EXERCISE TASK:
Beneath this instruction is a block of data; output from it exactly the lines that run from the one containing "2352 pixels high." through the one containing "obj('light_bulb', m, A_['bulb_glow'], sconce, 60)", inclusive.

Collected data entries:
--------

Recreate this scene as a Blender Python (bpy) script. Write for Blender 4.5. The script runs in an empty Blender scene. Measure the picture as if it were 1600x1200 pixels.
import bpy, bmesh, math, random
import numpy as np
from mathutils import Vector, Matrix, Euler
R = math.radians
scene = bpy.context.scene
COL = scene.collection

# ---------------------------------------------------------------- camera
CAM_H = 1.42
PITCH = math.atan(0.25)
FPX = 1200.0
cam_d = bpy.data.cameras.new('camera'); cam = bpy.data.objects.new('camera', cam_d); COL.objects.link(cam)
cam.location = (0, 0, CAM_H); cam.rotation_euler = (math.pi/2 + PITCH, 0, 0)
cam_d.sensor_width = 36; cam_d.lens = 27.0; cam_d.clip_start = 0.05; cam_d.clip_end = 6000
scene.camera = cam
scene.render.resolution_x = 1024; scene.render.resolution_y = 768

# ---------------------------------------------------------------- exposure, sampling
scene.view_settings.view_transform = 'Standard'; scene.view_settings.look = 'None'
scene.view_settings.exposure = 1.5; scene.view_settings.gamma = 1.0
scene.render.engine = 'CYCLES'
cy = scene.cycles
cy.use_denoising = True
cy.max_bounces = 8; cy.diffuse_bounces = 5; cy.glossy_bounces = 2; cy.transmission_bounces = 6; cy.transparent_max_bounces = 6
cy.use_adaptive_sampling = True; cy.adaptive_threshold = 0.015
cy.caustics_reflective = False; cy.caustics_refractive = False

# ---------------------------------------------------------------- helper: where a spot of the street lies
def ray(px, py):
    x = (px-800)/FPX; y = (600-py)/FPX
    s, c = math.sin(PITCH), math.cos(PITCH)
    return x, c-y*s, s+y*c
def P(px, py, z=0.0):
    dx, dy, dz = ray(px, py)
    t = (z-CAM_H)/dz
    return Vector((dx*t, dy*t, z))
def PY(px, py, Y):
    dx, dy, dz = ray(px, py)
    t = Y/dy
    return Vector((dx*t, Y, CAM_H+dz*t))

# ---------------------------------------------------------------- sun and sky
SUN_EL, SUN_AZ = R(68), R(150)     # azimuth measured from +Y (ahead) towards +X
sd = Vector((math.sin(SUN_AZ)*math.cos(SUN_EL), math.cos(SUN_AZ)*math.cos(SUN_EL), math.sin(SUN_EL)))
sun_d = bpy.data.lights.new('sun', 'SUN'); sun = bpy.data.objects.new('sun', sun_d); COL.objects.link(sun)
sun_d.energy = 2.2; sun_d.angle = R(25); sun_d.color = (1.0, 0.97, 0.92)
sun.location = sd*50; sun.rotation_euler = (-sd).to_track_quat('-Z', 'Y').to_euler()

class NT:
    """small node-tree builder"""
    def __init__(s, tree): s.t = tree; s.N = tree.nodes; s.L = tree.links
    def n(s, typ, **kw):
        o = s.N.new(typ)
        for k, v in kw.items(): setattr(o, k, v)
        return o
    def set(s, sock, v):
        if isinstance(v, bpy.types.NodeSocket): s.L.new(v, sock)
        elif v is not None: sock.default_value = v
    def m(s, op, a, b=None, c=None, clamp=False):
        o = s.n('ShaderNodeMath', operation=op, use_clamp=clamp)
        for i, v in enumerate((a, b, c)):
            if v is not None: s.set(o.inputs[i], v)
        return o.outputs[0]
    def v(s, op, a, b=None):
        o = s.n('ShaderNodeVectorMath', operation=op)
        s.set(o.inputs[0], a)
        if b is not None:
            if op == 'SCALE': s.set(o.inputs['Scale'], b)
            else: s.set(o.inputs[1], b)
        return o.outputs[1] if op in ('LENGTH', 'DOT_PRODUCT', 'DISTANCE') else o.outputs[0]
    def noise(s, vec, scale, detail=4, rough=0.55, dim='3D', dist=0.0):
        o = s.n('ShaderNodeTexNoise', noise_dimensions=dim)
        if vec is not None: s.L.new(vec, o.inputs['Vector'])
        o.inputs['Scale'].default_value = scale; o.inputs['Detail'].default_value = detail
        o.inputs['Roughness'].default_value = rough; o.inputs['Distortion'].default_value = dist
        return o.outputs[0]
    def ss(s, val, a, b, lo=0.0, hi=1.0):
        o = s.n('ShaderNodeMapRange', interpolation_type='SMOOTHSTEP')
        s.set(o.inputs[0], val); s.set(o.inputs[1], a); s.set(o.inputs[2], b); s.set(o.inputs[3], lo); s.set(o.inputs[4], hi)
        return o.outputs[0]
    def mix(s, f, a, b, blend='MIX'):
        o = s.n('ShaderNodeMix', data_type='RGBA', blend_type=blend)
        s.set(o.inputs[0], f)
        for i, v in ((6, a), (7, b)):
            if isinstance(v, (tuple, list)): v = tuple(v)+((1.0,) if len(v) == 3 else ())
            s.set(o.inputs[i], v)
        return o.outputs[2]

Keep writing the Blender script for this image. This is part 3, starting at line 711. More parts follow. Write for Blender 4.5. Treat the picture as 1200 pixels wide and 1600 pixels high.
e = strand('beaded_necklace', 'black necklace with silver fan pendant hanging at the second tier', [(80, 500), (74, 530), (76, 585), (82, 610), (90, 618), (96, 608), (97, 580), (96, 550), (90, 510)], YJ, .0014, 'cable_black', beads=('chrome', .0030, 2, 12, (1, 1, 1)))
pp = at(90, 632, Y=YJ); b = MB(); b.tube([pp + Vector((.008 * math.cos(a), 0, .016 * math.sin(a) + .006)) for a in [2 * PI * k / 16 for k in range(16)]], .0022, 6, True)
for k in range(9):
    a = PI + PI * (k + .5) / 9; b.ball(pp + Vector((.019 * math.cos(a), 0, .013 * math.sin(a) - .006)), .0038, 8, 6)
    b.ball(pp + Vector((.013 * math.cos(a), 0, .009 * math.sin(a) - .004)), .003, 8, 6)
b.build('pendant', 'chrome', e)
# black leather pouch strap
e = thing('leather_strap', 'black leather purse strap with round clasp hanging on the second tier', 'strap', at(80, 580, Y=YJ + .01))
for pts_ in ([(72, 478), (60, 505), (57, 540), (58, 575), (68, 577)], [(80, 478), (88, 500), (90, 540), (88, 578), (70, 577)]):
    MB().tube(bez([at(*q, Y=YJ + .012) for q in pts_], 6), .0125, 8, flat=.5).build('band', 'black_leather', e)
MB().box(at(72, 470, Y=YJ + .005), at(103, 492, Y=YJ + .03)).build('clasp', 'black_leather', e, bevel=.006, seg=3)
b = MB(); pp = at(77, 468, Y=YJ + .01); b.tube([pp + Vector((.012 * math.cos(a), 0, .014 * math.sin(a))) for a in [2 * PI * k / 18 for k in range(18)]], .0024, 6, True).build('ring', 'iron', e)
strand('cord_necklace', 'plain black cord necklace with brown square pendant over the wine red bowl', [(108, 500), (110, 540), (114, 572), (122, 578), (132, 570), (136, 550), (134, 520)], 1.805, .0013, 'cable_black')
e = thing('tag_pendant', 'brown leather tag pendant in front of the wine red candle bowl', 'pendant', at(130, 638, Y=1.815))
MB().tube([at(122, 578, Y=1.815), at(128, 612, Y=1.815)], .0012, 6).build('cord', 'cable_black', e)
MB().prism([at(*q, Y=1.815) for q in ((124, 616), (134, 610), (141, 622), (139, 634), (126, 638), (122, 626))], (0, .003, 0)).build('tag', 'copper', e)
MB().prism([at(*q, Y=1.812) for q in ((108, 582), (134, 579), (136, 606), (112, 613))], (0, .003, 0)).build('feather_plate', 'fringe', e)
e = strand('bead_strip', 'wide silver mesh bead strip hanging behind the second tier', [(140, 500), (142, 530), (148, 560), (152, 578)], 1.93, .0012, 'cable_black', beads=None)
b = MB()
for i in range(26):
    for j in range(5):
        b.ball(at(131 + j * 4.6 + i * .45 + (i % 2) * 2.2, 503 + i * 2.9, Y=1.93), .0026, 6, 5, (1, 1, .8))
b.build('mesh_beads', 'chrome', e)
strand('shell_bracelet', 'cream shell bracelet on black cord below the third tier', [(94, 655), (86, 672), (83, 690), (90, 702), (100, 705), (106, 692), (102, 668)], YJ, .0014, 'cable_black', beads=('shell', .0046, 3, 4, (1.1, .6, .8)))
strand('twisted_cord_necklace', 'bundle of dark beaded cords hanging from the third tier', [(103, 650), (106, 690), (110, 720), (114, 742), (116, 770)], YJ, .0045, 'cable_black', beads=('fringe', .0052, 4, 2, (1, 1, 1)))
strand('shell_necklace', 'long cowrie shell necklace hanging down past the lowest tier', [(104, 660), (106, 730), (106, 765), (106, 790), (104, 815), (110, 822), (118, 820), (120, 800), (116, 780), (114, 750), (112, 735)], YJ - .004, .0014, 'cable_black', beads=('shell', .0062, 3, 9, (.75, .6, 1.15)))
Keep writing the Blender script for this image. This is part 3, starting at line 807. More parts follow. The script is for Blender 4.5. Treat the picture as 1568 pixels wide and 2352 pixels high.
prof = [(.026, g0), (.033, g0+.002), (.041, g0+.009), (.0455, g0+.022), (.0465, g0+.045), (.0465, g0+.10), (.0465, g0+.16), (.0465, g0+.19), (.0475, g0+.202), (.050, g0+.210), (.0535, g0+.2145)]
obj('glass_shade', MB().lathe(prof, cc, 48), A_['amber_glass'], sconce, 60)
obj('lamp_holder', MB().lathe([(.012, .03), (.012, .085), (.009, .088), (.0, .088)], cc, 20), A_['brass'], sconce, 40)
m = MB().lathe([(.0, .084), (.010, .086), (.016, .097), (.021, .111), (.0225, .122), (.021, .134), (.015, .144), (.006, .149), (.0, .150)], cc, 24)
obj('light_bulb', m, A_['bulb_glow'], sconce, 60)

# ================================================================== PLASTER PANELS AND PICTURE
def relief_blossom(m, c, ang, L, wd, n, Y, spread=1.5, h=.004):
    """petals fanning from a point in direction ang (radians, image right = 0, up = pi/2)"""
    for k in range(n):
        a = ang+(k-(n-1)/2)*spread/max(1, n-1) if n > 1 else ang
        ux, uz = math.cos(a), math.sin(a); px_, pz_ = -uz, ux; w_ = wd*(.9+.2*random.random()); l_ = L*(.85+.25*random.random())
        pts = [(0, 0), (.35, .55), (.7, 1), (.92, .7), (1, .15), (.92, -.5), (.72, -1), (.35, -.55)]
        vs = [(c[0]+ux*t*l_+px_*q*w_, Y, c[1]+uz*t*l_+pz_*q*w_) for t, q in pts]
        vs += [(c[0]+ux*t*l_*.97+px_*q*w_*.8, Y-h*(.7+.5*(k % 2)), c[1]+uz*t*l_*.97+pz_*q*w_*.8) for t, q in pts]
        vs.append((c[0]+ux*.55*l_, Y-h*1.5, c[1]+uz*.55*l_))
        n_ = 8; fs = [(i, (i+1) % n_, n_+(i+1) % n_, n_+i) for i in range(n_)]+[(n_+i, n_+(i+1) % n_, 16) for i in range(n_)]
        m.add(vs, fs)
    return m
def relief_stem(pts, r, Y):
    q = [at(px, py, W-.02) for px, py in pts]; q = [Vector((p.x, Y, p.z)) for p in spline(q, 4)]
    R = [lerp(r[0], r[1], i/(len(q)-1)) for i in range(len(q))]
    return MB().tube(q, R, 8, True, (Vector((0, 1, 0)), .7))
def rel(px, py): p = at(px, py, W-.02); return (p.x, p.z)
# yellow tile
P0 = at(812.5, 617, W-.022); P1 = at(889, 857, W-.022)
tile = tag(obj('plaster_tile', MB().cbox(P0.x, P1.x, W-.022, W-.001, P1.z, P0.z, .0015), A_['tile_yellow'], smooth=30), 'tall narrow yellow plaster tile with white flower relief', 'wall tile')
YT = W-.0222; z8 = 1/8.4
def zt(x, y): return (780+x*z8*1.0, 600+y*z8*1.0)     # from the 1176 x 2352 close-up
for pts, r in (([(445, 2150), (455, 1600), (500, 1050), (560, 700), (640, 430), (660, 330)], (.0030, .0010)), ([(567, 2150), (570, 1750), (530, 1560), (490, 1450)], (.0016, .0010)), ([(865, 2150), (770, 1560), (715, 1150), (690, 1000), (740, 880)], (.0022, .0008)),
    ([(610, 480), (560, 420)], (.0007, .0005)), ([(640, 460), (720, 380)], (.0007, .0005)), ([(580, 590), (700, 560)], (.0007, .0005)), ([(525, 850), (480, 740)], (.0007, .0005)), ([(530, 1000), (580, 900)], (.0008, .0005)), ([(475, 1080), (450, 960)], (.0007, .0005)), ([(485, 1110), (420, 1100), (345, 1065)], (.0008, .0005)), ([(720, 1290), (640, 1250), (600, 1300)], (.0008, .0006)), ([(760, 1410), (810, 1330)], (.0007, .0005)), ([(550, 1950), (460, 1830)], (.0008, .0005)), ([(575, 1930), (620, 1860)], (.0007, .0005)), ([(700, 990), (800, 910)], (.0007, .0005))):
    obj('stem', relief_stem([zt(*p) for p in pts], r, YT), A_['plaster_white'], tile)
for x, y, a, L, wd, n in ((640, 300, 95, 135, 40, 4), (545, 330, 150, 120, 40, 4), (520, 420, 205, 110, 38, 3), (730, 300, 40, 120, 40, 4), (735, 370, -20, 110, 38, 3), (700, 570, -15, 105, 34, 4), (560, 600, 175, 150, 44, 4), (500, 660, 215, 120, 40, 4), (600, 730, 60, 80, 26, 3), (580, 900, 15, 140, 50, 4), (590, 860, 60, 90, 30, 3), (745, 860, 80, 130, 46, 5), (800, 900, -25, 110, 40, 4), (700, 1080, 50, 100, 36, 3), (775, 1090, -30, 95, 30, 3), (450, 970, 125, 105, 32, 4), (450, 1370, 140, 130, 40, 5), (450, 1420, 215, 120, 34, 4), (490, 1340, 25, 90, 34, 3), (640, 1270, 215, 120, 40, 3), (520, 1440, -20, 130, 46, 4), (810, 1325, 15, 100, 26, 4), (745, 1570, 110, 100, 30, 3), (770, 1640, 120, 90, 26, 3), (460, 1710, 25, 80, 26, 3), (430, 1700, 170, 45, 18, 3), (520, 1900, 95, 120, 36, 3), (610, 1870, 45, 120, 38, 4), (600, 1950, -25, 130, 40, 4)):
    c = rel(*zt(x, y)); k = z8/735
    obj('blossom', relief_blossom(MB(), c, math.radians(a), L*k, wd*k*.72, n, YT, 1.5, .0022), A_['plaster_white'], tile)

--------

RESULT OF THIS EXERCISE:
Keep writing the Blender script for this image. This is part 3, starting at line 807. More parts follow. The script is for Blender 4.5. Treat the picture as 1568 pixels wide and 2352 pixels high.
prof = [(.026, g0), (.033, g0+.002), (.041, g0+.009), (.0455, g0+.022), (.0465, g0+.045), (.0465, g0+.10), (.0465, g0+.16), (.0465, g0+.19), (.0475, g0+.202), (.050, g0+.210), (.0535, g0+.2145)]
obj('glass_shade', MB().lathe(prof, cc, 48), A_['amber_glass'], sconce, 60)
obj('lamp_holder', MB().lathe([(.012, .03), (.012, .085), (.009, .088), (.0, .088)], cc, 20), A_['brass'], sconce, 40)
m = MB().lathe([(.0, .084), (.010, .086), (.016, .097), (.021, .111), (.0225, .122), (.021, .134), (.015, .144), (.006, .149), (.0, .150)], cc, 24)
obj('light_bulb', m, A_['bulb_glow'], sconce, 60)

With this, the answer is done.